IN THIS LESSON
Agenda
These two lessons allow you some catch-up time.
Collect ML 3 questions—give them time to ask questions/revise in class before collection.
Review grammar and then move forward: compound/complex–focus on different types of conjunctions–discuss logic of conjunctions
Intro to the effects of grammar knowledge as style (syntax; schemes)
Optional: Maybe intro the syntactical/paradigmatical grid of style?
Intro poetics with Metaphors from HS students (funny)...more seriously…Poetry: Hemingway (part of “Big Two-Hearted River”:: simple sentences but deep stuff in there! Students can work in groups to pick out different types of syntax (simple, compound):
Logic: ROTARY PHONE EXERCISE (here or after they read Lesson 3)
Go over Material Logic /Review lesson 3 questions; preview Lesson 4
Homework
Quill
Read Material Logic lesson 4; exercises (two days for this)
Notes
1. Review Grammar: I will review grammar (simple subject/predicate, basic assertions, etc)...do they understand the basic idea of even simple sentences having implicit propositions? This can be tied to the three acts of the mind (Material Logic text, Lesson 3):
Simple sentences are often about simple apprehension, and each part of even the simplest sentence has many propositions under each term; think of each part of the sentence as expressing existence in some way. Apprehension: conceptualization of something in existence (think of it as almost passive, or a joining with the thing being apprehending, a receiving). Simple apprehension is through the senses...we can also apprehend abstract things, but usually based on prior simple apprehension. We CAN misapprehend and at this level, it is just a mistake, not truth or falsity.
Another way to look at simple sentences is that they are all judgments. Judgment is the area in which we affirm/deny (affirming or denying the existence of something IS a judgment and has truth/falsity attached), so all the fundamental sentences (being, linking, action) are at the level of judgment. Compound sentences can be just the addition or comparison of judgments in some cases, a kind of list; of course this is usually in the context of reasoning (ie, why we are adding these judgments together, why they relate).

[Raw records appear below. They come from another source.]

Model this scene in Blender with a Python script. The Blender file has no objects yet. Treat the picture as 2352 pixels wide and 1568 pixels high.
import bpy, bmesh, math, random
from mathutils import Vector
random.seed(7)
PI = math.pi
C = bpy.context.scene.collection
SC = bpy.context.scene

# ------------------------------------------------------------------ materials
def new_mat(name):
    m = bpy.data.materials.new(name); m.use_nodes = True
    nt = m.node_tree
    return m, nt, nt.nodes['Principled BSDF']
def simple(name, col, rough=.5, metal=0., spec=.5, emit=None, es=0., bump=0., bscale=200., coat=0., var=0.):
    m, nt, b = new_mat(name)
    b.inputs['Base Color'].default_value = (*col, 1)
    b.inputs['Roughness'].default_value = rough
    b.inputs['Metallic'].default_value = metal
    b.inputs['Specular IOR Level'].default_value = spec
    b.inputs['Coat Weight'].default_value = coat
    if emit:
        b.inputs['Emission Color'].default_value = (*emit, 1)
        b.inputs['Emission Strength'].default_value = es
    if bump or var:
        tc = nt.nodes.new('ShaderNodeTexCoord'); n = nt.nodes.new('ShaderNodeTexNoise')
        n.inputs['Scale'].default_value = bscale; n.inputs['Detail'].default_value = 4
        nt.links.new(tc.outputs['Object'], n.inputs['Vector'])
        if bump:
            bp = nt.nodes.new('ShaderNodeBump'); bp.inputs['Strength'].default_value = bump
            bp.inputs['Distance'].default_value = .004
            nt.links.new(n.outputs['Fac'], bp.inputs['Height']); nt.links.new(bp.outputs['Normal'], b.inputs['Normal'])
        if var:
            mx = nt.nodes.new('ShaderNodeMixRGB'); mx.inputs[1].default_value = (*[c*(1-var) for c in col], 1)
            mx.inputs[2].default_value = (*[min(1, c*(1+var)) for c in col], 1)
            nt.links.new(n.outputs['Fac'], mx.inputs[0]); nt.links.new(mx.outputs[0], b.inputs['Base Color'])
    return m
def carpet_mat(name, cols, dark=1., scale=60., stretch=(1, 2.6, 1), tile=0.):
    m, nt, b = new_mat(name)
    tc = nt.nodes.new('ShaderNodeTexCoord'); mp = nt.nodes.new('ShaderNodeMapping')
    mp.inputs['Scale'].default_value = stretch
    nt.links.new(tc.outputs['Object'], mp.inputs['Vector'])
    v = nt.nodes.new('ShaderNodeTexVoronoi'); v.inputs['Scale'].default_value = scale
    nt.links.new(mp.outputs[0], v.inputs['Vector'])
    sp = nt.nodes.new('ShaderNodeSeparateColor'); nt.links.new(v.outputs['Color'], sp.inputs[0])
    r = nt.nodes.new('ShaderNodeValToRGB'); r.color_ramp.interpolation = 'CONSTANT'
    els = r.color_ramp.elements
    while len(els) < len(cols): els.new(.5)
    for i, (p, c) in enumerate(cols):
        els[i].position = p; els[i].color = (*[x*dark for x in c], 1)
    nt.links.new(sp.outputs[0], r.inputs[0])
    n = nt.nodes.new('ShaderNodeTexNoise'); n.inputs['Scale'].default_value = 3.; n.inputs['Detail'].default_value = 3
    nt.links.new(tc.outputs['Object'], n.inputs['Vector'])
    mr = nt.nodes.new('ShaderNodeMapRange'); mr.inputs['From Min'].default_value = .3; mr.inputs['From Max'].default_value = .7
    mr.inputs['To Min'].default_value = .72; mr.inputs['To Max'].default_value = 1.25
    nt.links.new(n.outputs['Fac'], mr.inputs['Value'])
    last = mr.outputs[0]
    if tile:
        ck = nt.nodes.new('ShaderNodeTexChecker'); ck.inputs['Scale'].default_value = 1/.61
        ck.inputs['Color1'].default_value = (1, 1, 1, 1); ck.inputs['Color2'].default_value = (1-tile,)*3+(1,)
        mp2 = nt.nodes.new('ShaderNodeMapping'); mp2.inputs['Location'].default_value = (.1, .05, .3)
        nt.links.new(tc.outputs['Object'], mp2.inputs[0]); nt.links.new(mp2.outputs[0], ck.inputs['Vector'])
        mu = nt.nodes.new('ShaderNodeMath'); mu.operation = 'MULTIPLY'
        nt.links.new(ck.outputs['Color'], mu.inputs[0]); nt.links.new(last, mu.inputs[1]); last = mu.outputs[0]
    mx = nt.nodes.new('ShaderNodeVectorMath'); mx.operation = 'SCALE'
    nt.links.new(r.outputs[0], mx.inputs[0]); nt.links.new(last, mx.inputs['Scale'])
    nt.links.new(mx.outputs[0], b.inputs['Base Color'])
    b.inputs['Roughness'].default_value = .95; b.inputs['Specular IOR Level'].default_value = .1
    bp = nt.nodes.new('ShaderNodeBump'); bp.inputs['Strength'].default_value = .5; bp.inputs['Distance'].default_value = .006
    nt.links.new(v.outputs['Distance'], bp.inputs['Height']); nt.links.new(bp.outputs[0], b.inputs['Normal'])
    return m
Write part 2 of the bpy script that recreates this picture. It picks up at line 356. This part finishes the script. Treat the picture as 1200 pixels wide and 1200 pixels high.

Reasoning proper happens grammatically at the level of the sentence in a compound/complex situation, when we combine sentences via logical conjunctions and through that relationship, reach a conclusion.
2. Intro to Style: Then I will intro the idea of poetics and rhetorical/literary devices (style) with some humour…analogies are a logical tool, but also a way to connect unlike kinds of things, usually one thing that is more familiar to an audience with something that is more complex…this functions as a creative comparison which is supposed to help a reader understand something or to experience something. It is part of logic, but it is also part of style. I use funny versions first, just for fun.
3. Hemingway: I then bring in a section of Hemingway’s prose from “A Big Two-Hearted River” and the goal here is to show them that a great writer can even use simple syntax for a deeper reason, to create an effect that is as important as the basic plot. I give them some context for the “Nick Adams” stories (they are semi-biographical, a way for Hemingway to talk about what it was like to return from the Great War–an early poetic argument about the reality of PTSD–even though I don’t think there was even yet a name for it). I give them the first couple of pages, and we read it aloud…I ask them to listen for a series of short, simple sentences. When we find one, we’ll analyse them for both underlying propositions and the effect (stream of consciousness at an almost childlike level–what might this effect show you about the character?).
The syntactical/paradigmatical grid has to do with the complexity of syntax in tension with the generality/specificity of terms. You can use this as a tool now or a little later when you’re working on Frazier.
4. Logic Fun: Rotary phone (if time left): I have a rotary phone, and I give them an experience of moving through the three acts of the mind: apprehension, judgement, reasoning (induction, deduction). First, they will know it is a phone. Ask them to stop and think about what elements were there that clued them in (parts they’ve seen in movies or as symbols: whole/part definition, deduction). Ask them if they noticed any time between their attempts to apprehend, the apprehension, and then the affirmative judgement. Did anything, any part of the phone make them question their apprehension and make a negative or unsure judgement?
Second, when they tried to use it, what did they do? A lot of people don’t pick up the handset like you are supposed to do–why? Because they don’t have to do that anymore…to activate the phones now, they touch screens. So their induction (general conclusion from multiple examples/experiences) might be off.
Then, they’ll try to use deduction to figure out how to use the rotary. They will have the premise that phones require signals for numbers, and this is a phone, so it requires a signal…but because of faulty induction, they won’t know how to make it work and they’ll start experimenting to correct the induction—because their deduction IS correct. I tell them that the term “rotary” is a definition clue….maybe the signal happens through rotation. Eventually, they will, through experimentation, get it (corrected induction and deduction from the meaning of rotary).